As has been said to Neil and Paul: “you’ve got to appreciate what you’ve done here”. Not only have they made qualitatively one of the finest motorcycles on the planet, they’ve thrown a grenade into the classic bike purists’ hall of mirrors.
The Triton’s owner, Jim, has had this built for himself, not for external validation, which is right; but it needs to be seen and appreciated by a wider audience who will realise that the British bike industry is not dead at all. It exists in the form of specialist componentry and a knowledge base, together with small-scale artisan bike builders like Made in Metal, who employ three people and a Newfoundland mastiff called Duncan, work out of a large shed behind a pub and accept no substitute when it comes to pure craftsmanship. It’s what we do best. Leave the production line thing to the Japanese. The Triton wasn’t built, it was crafted.
Stuart Jewkes
(Postscript: if you’re still concerned about where The Triton stands on the authenticity scale, then how’s this for a can of worms? A purely contemporary interpretation of the Triton theme would involve a frame from one of those ersatz Nortons from Donington, fitted with a Triumph Street Triple engine. How do you feel about that? Would that be more original than this?)

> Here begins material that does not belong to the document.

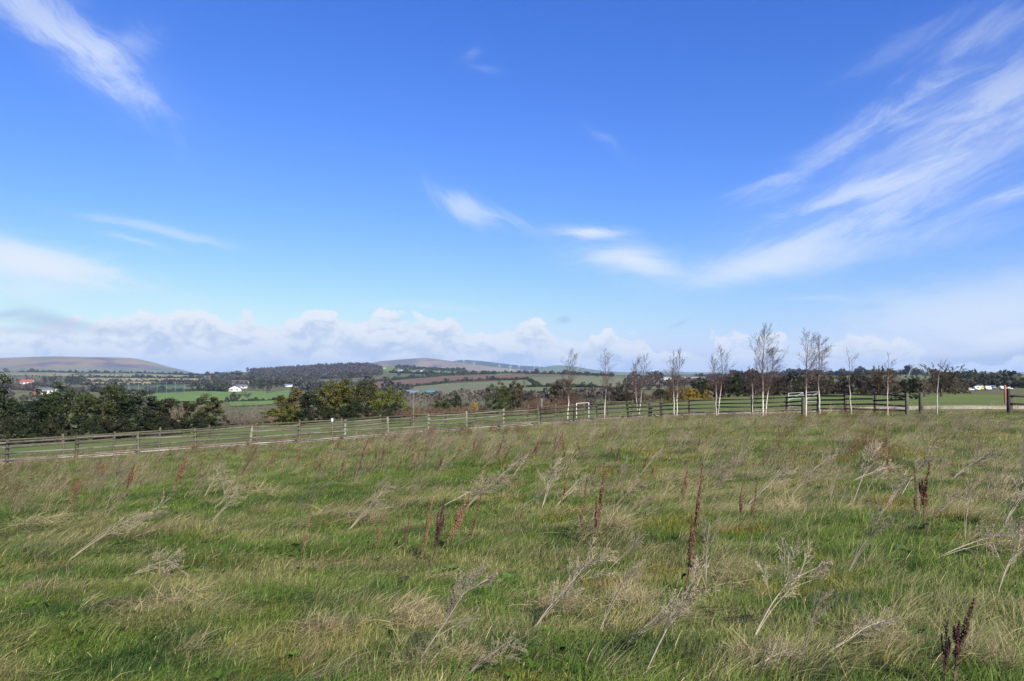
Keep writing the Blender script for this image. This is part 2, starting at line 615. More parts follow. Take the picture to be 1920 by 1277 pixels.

There most certainly is a ‘more’ original Triton. Hand built using the best parts the owner could afford at the time, these most be more original or original Tritons. I believe there was also an outline parts list for those wanting to build their own Triton.
Now you find them all carbon fibre, modified frame, digital instruments etc. All this crap wasn’t available in the beginning and makes these new abominations subsequently less true to the original design/idea.
The idea of calling new fuel injected or whatever The Triton is an absolute joke. Triton was a bike born at a time using what was available to go fast and handle well. A lurid yellow thing built yesterday at a cost of a hole massive stack of ££’s has little to do with the original concept. It is a bastardisation of that concept nothing more.